Some private placements are more of a one-off from banks who generally don't do them.

C.J. Johnson, chief financial officer at Mechanics Bank, a community bank in the San Francisco Bay Area, said his bank's recent decision to purchase $3 million of social impact bonds in a private placement was not a normal part of Mechanics' business.

In that deal, Richmond, Calif. is issuer of $3 million of bonds with a 0% coupon for the Richmond Community Foundation to use to acquire abandoned houses and sell them to qualified low-income homebuyers. The deal is risky, as Mechanics only gets its potential 10% annual return on its $3 million of the project is a success.

The bank gets credit under the Community Reinvestment Act, which encourages financial institutions to meet the credit needs of their communities.
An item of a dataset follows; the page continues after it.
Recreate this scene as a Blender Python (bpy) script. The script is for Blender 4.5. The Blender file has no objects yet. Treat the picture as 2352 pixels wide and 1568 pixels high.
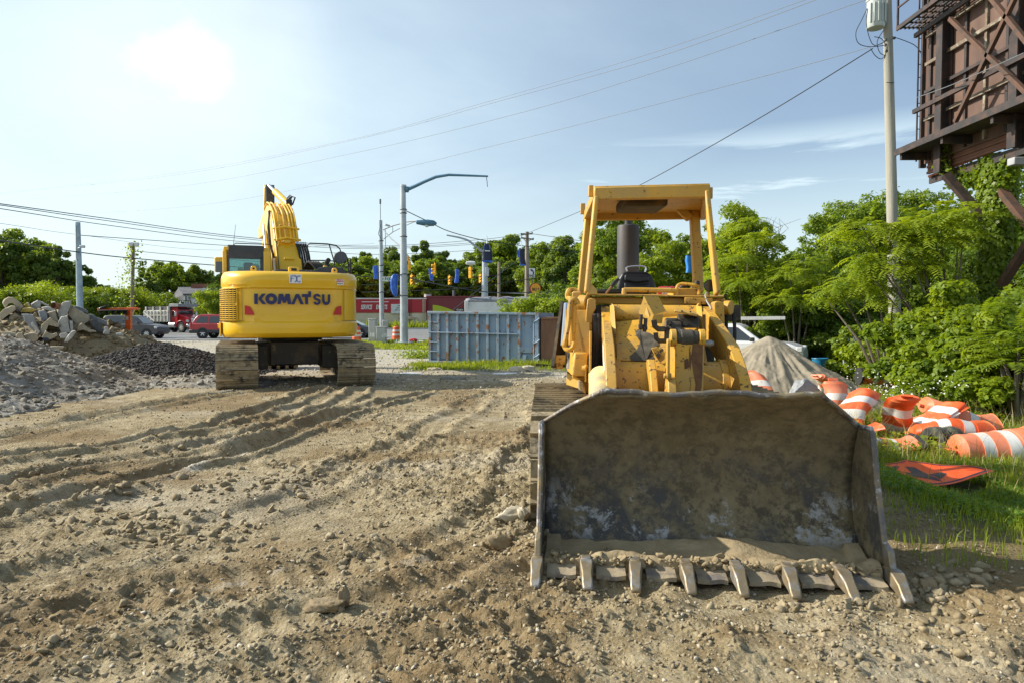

Regulators take a bank's CRA performance record into account when considering an institution's application for deposit facilities.

"I would say we're not really active in this market at all," Johnson said when asked about private placement activity. "It's a little bit of a one-off."

Johnson said the bank was motivated more by the local community angle, calling the situation "unique."

"We're a community bank, and this is our community," he said of Mechanics, which has three Richmond branches.

Regulators are in the midst of trying to bring clarity to the private placement sector, where there is significant confusion and controversy.

Issuers and banks are often unsure of whether an instrument is a loan or a security subject to Securities and Exchange Commission and Municipal Securities Rulemaking Board Rules, and broker-dealer groups have said repeatedly that some municipal advisors are acting improperly as placement agents soliciting banks to participate in these types of non-public transactions.

Analysts have called for more prompt voluntary disclosure by issuers of all their debts.

The Government Finance Officers Association executive board recently approved a best practice document recommending voluntary disclosure of information on direct placements, loans, and other credit arrangements with private lenders or commercial banks.